Wiele moich koleżanek, również pięknych i znanych aktorek, irytuje się czasami (pisząc otwarcie o tym posty) na kobiety, który wstawiają foty z wyeksponowanym biustem i zdobywają po 10 000 lajków, podczas gdy one wrzucają normalne zdjęcia, bez epatowania golizną, i mają zaledwie 100. Dziś, dzięki piersiom i pupie można stać się „gwiazdą” w ciągu kilku tygodni. Czasem nawet dzięki jednemu wpisowi czy jednej fotce. Nie trzeba kończyć aktorskiej szkoły, nie trzeba jakiegoś specjalnego wykształcenia…

Problem właśnie polega na tym, że im się wydaje, że są gwiazdami, a nie są i za moment nikt o nich nie będzie pamiętać. Bo z czego one niby są znane i czym mogą się pochwalić poza zoperowanym ciałem? Niektóre z nich oczywiście robią wszystko, by pojawiać się w mediach jak najczęściej, udają influencerki, często podpisują kontrakty reklamowe lub pozują w kalendarzach, bo dzięki temu rosną ich stawki. Takich dziewczyn zawsze było pełno, z tą różnicą, że kiedyś ich zdjęcia pokazywały magazyny drukowane, a dziś promują się same na swoich social mediach. Większość tych dziewczyn w ten sposób właśnie łowi kolejnego sponsora. Choć wszyscy w koło wiedzą, skąd mają pieniądze – bez grama wstydu noszą dumnie głowę, jakby co najmniej nosiły złoto olimpijskie na piersi.

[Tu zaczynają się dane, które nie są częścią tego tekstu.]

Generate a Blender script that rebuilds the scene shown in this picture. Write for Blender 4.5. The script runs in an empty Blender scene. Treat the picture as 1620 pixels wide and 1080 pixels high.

Wielu mężczyzn woli niestety takie słodkie laleczki, niż skromne, naturalne kobiety z klasą. Z czego to wynika?

Mężczyźni są wzrokowcami, symbol Wenus w sztuce istnieje od tysiącleci i to prawda, że kobieta z pięknym biustem i zgrabnymi biodrami działa na nasze zmysły, ale żeby od razu wypychać się cała plastikiem lub usuwać sobie żebra? To moda, która bardziej przypomina stylistykę porno i kiedy popatrzysz na mężczyzn, z którymi siedzą przy stoliku, na próżno szukać tam faceta z klasą Jamesa Bonda.

Mnie zawsze zadziwia hipokryzja niektórych panów, którzy mówią swoim partnerkom, że lubią w nich tę naturalność, skromność, a potem odkrywasz, że Twój partner ma zalajkowane wszystkie najbardziej wyuzdane „instagramowe modelki”, którym do skromności daleko. Dwie koleżanki dokonały niedawno takich „odkryć” i nie było im do śmiechu…

Czy kiedy kobieta ogląda występ chippendalsów to od razu znaczy, że chciałaby wyjść za któregoś za mąż? Nie. Wyobraź sobie, że jakiś mężczyzna wiąże się z taką panienką, na którą wszyscy patrzą, jak się wypina codziennie na Instagramie i za chwilę ta sama dziewczyna ma przyjść na wywiadówkę do szkoły ich dziecka. Przecież to wstyd na maxa.

Kiedyś to kobieta czekała, aż mężczyzna wykona pierwszy krok, dziś, kiedy dążymy do równouprawnienia, wiele kobiet nie ma z tym problemu, żeby wysłać mężczyźnie sygnały, że jest nim zainteresowana. Podoba Ci się takie podejście? Czy jednak Ty sam lubisz zdobywać kobietę, która wzbudzi Twoje zainteresowanie?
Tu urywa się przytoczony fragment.